* STATED PROBLEM:
Please print all of the material below, word for word.

↓

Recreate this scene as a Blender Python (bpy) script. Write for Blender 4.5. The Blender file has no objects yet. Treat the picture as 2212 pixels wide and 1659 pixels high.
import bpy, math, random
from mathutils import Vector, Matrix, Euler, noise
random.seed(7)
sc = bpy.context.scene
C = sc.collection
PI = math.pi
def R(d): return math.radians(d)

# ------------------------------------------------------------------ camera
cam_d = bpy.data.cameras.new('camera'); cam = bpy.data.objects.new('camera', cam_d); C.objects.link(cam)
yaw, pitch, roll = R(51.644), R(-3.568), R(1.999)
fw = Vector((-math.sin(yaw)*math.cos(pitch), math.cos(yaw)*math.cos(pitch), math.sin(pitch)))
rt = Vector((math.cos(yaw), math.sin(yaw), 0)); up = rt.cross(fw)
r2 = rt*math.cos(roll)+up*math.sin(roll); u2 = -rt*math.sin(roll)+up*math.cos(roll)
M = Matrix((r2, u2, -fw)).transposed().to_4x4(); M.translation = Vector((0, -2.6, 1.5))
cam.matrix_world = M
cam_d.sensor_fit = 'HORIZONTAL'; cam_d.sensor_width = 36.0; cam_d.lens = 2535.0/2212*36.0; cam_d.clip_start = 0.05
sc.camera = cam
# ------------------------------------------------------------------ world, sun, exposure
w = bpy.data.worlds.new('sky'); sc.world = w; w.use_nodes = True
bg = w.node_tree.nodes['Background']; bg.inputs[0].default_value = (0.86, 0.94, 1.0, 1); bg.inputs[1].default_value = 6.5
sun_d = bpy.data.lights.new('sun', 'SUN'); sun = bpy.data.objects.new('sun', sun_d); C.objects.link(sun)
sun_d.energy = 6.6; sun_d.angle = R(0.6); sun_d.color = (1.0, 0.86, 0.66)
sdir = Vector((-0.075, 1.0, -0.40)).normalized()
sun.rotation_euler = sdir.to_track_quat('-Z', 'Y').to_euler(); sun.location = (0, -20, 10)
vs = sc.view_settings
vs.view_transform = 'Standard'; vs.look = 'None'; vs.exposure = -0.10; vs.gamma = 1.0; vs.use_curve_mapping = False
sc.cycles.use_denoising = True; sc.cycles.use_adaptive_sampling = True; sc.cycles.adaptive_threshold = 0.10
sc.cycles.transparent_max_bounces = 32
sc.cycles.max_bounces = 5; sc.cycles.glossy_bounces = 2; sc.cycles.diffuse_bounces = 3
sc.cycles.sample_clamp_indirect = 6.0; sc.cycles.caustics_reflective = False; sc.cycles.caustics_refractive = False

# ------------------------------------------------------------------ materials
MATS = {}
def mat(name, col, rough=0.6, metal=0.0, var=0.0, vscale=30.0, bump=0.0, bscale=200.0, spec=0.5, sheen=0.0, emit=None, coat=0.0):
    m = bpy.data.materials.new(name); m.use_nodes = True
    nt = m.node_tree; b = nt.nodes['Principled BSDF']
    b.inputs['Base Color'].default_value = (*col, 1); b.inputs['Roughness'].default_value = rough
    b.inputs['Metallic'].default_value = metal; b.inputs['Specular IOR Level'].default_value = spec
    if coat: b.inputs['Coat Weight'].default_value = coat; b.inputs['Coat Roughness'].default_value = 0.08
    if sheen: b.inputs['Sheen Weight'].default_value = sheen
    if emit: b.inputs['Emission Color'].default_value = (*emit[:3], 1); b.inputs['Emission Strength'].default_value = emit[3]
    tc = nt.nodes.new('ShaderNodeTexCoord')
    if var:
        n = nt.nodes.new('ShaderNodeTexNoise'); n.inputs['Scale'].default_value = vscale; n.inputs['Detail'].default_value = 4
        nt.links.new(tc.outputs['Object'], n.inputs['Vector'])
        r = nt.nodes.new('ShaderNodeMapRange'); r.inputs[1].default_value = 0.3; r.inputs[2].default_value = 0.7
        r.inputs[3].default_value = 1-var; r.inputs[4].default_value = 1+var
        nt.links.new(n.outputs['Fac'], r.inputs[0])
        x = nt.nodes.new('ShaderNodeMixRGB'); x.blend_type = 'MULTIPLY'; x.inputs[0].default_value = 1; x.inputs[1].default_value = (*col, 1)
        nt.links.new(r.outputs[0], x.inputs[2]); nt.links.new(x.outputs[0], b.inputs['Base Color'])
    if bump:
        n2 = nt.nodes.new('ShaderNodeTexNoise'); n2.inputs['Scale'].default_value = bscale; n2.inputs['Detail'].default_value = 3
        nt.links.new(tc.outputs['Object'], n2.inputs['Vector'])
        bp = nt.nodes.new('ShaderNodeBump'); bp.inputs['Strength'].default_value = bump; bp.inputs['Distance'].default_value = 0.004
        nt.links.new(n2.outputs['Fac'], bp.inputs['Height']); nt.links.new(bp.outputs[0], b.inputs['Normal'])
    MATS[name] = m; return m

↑

* FINAL RESULT:
Recreate this scene as a Blender Python (bpy) script. Write for Blender 4.5. The Blender file has no objects yet. Treat the picture as 2212 pixels wide and 1659 pixels high.
import bpy, math, random
from mathutils import Vector, Matrix, Euler, noise
random.seed(7)
sc = bpy.context.scene
C = sc.collection
PI = math.pi
def R(d): return math.radians(d)

# ------------------------------------------------------------------ camera
cam_d = bpy.data.cameras.new('camera'); cam = bpy.data.objects.new('camera', cam_d); C.objects.link(cam)
yaw, pitch, roll = R(51.644), R(-3.568), R(1.999)
fw = Vector((-math.sin(yaw)*math.cos(pitch), math.cos(yaw)*math.cos(pitch), math.sin(pitch)))
rt = Vector((math.cos(yaw), math.sin(yaw), 0)); up = rt.cross(fw)
r2 = rt*math.cos(roll)+up*math.sin(roll); u2 = -rt*math.sin(roll)+up*math.cos(roll)
M = Matrix((r2, u2, -fw)).transposed().to_4x4(); M.translation = Vector((0, -2.6, 1.5))
cam.matrix_world = M
cam_d.sensor_fit = 'HORIZONTAL'; cam_d.sensor_width = 36.0; cam_d.lens = 2535.0/2212*36.0; cam_d.clip_start = 0.05
sc.camera = cam
# ------------------------------------------------------------------ world, sun, exposure
w = bpy.data.worlds.new('sky'); sc.world = w; w.use_nodes = True
bg = w.node_tree.nodes['Background']; bg.inputs[0].default_value = (0.86, 0.94, 1.0, 1); bg.inputs[1].default_value = 6.5
sun_d = bpy.data.lights.new('sun', 'SUN'); sun = bpy.data.objects.new('sun', sun_d); C.objects.link(sun)
sun_d.energy = 6.6; sun_d.angle = R(0.6); sun_d.color = (1.0, 0.86, 0.66)
sdir = Vector((-0.075, 1.0, -0.40)).normalized()
sun.rotation_euler = sdir.to_track_quat('-Z', 'Y').to_euler(); sun.location = (0, -20, 10)
vs = sc.view_settings
vs.view_transform = 'Standard'; vs.look = 'None'; vs.exposure = -0.10; vs.gamma = 1.0; vs.use_curve_mapping = False
sc.cycles.use_denoising = True; sc.cycles.use_adaptive_sampling = True; sc.cycles.adaptive_threshold = 0.10
sc.cycles.transparent_max_bounces = 32
sc.cycles.max_bounces = 5; sc.cycles.glossy_bounces = 2; sc.cycles.diffuse_bounces = 3
sc.cycles.sample_clamp_indirect = 6.0; sc.cycles.caustics_reflective = False; sc.cycles.caustics_refractive = False

# ------------------------------------------------------------------ materials
MATS = {}
def mat(name, col, rough=0.6, metal=0.0, var=0.0, vscale=30.0, bump=0.0, bscale=200.0, spec=0.5, sheen=0.0, emit=None, coat=0.0):
    m = bpy.data.materials.new(name); m.use_nodes = True
    nt = m.node_tree; b = nt.nodes['Principled BSDF']
    b.inputs['Base Color'].default_value = (*col, 1); b.inputs['Roughness'].default_value = rough
    b.inputs['Metallic'].default_value = metal; b.inputs['Specular IOR Level'].default_value = spec
    if coat: b.inputs['Coat Weight'].default_value = coat; b.inputs['Coat Roughness'].default_value = 0.08
    if sheen: b.inputs['Sheen Weight'].default_value = sheen
    if emit: b.inputs['Emission Color'].default_value = (*emit[:3], 1); b.inputs['Emission Strength'].default_value = emit[3]
    tc = nt.nodes.new('ShaderNodeTexCoord')
    if var:
        n = nt.nodes.new('ShaderNodeTexNoise'); n.inputs['Scale'].default_value = vscale; n.inputs['Detail'].default_value = 4
        nt.links.new(tc.outputs['Object'], n.inputs['Vector'])
        r = nt.nodes.new('ShaderNodeMapRange'); r.inputs[1].default_value = 0.3; r.inputs[2].default_value = 0.7
        r.inputs[3].default_value = 1-var; r.inputs[4].default_value = 1+var
        nt.links.new(n.outputs['Fac'], r.inputs[0])
        x = nt.nodes.new('ShaderNodeMixRGB'); x.blend_type = 'MULTIPLY'; x.inputs[0].default_value = 1; x.inputs[1].default_value = (*col, 1)
        nt.links.new(r.outputs[0], x.inputs[2]); nt.links.new(x.outputs[0], b.inputs['Base Color'])
    if bump:
        n2 = nt.nodes.new('ShaderNodeTexNoise'); n2.inputs['Scale'].default_value = bscale; n2.inputs['Detail'].default_value = 3
        nt.links.new(tc.outputs['Object'], n2.inputs['Vector'])
        bp = nt.nodes.new('ShaderNodeBump'); bp.inputs['Strength'].default_value = bump; bp.inputs['Distance'].default_value = 0.004
        nt.links.new(n2.outputs['Fac'], bp.inputs['Height']); nt.links.new(bp.outputs[0], b.inputs['Normal'])
    MATS[name] = m; return m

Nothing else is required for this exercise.